Dataset content ::
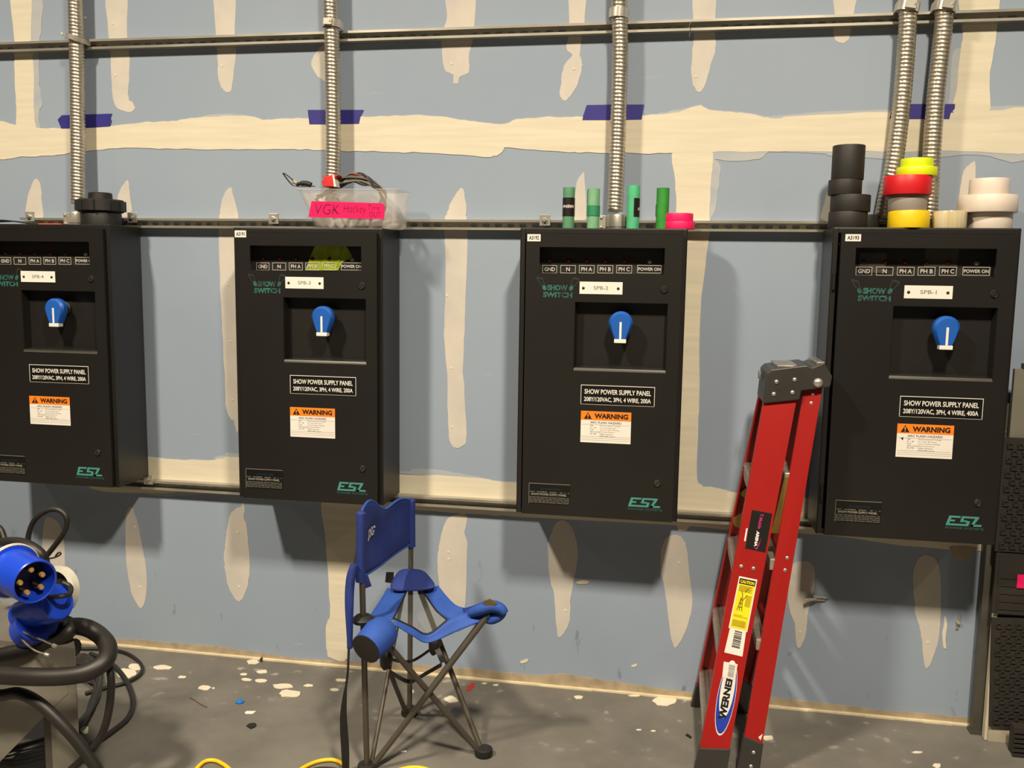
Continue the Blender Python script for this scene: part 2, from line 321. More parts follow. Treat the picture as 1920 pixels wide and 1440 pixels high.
for px, py in [(211, 44), (216, 141), (416, 123), (847, 119), (1076, 129), (1305, 143), (838, 554), (846, 690), (847, 801), (841, 1035), (841, 1048), (252, 988), (262, 1101), (1058, 1040), (1060, 1145), (1273, 1055), (445, 998), (448, 1100), (428, 534), (432, 640), (436, 750), (1500, 1185), (1740, 1205), (160, 33), (116, 63)]:
    p = PY(px, py, -.0014); b.lathe([(.006, 0), (.005, .0012)], p, (0, -1, 0), 8)
tag(b.obj('screw_spots', CREAM, wall), kind='stuff')
# bottom of the board: dusty track and a lip on the floor
topz = [(100, 1190), (170, 1196), (250, 1199), (345, 1207), (400, 1210), (440, 1218), (500, 1226), (560, 1235), (650, 1240), (760, 1245), (850, 1251), (1000, 1266), (1060, 1263), (1100, 1270), (1140, 1276), (1230, 1290), (1310, 1300), (1450, 1308), (1560, 1320), (1640, 1330), (1815, 1345)]
P = [PY(x, y+random.uniform(-.8, .8), -.0015) for x, y in [(V((*a, 0)).lerp(V((*c, 0)), t).x, V((*a, 0)).lerp(V((*c, 0)), t).y) for a, c in zip(topz, topz[1:]) for t in (0, .25, .5, .75)]]
P = [V((-6, -.0015, .012))]+P+[V((2.5, -.0015, .018))]
b = MB().prism(P+[V((2.5, -.0015, 0)), V((-6, -.0015, 0))], (0, .0015, 0))
tag(b.obj('trim_1', TAN), kind='structure')
b = MB(); xs = [-6+.11*i for i in range(78)]
for a, c in zip(xs, xs[1:]):
    w0 = .016+random.uniform(-.003, .004); b.box(a, c, -w0, 0, 0, .007+random.uniform(-.001, .001))
tag(b.obj('baseboard_back', mat('floor_track_cream', (214, 200, 168), .8, 0, .14, 15)), kind='structure')
# plaster blobs on the floor
def splat(px, py, w, h, m=CREAM, t=.002, name='plaster_splat', n=14):
    P = []
    for k in range(n):
        a = 2*math.pi*k/n; k2 = random.uniform(.75, 1.1); P.append(PZ(px+w/2*k2*math.cos(a), py+h/2*k2*math.sin(a), t))
    b = MB().prism(P, (0, 0, -t+.0002)); return b.obj(name, m, floor)
for a in [(530, 1286, 40, 11), (542, 1300, 44, 15), (383, 1289, 26, 10), (306, 1251, 36, 9), (256, 1250, 30, 14), (237, 1262, 44, 18), (341, 1269, 16, 5), (474, 1241, 26, 9), (1085, 1307, 18, 7), (1246, 1314, 44, 19), (846, 1311, 28, 13), (457, 1264, 14, 5), (462, 1274, 20, 6), (490, 1276, 26, 7), (492, 1259, 22, 7), (1190, 1304, 24, 4), (1757, 1435, 16, 9), (1720, 1410, 22, 4), (578, 1285, 20, 5), (400, 1290, 5, 3), (1440, 1383, 24, 10), (158, 1368, 16, 16), (930, 1284, 12, 4), (908, 1281, 10, 3), (1198, 1368, 10, 3), (1225, 1370, 10, 3), (770, 1296, 14, 8), (640, 1275, 26, 6), (628, 1293, 18, 6)]:
    splat(*a)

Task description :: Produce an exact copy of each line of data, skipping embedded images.

Full response ::
Continue the Blender Python script for this scene: part 2, from line 321. More parts follow. Treat the picture as 1920 pixels wide and 1440 pixels high.
for px, py in [(211, 44), (216, 141), (416, 123), (847, 119), (1076, 129), (1305, 143), (838, 554), (846, 690), (847, 801), (841, 1035), (841, 1048), (252, 988), (262, 1101), (1058, 1040), (1060, 1145), (1273, 1055), (445, 998), (448, 1100), (428, 534), (432, 640), (436, 750), (1500, 1185), (1740, 1205), (160, 33), (116, 63)]:
    p = PY(px, py, -.0014); b.lathe([(.006, 0), (.005, .0012)], p, (0, -1, 0), 8)
tag(b.obj('screw_spots', CREAM, wall), kind='stuff')
# bottom of the board: dusty track and a lip on the floor
topz = [(100, 1190), (170, 1196), (250, 1199), (345, 1207), (400, 1210), (440, 1218), (500, 1226), (560, 1235), (650, 1240), (760, 1245), (850, 1251), (1000, 1266), (1060, 1263), (1100, 1270), (1140, 1276), (1230, 1290), (1310, 1300), (1450, 1308), (1560, 1320), (1640, 1330), (1815, 1345)]
P = [PY(x, y+random.uniform(-.8, .8), -.0015) for x, y in [(V((*a, 0)).lerp(V((*c, 0)), t).x, V((*a, 0)).lerp(V((*c, 0)), t).y) for a, c in zip(topz, topz[1:]) for t in (0, .25, .5, .75)]]
P = [V((-6, -.0015, .012))]+P+[V((2.5, -.0015, .018))]
b = MB().prism(P+[V((2.5, -.0015, 0)), V((-6, -.0015, 0))], (0, .0015, 0))
tag(b.obj('trim_1', TAN), kind='structure')
b = MB(); xs = [-6+.11*i for i in range(78)]
for a, c in zip(xs, xs[1:]):
    w0 = .016+random.uniform(-.003, .004); b.box(a, c, -w0, 0, 0, .007+random.uniform(-.001, .001))
tag(b.obj('baseboard_back', mat('floor_track_cream', (214, 200, 168), .8, 0, .14, 15)), kind='structure')
# plaster blobs on the floor
def splat(px, py, w, h, m=CREAM, t=.002, name='plaster_splat', n=14):
    P = []
    for k in range(n):
        a = 2*math.pi*k/n; k2 = random.uniform(.75, 1.1); P.append(PZ(px+w/2*k2*math.cos(a), py+h/2*k2*math.sin(a), t))
    b = MB().prism(P, (0, 0, -t+.0002)); return b.obj(name, m, floor)
for a in [(530, 1286, 40, 11), (542, 1300, 44, 15), (383, 1289, 26, 10), (306, 1251, 36, 9), (256, 1250, 30, 14), (237, 1262, 44, 18), (341, 1269, 16, 5), (474, 1241, 26, 9), (1085, 1307, 18, 7), (1246, 1314, 44, 19), (846, 1311, 28, 13), (457, 1264, 14, 5), (462, 1274, 20, 6), (490, 1276, 26, 7), (492, 1259, 22, 7), (1190, 1304, 24, 4), (1757, 1435, 16, 9), (1720, 1410, 22, 4), (578, 1285, 20, 5), (400, 1290, 5, 3), (1440, 1383, 24, 10), (158, 1368, 16, 16), (930, 1284, 12, 4), (908, 1281, 10, 3), (1198, 1368, 10, 3), (1225, 1370, 10, 3), (770, 1296, 14, 8), (640, 1275, 26, 6), (628, 1293, 18, 6)]:
    splat(*a)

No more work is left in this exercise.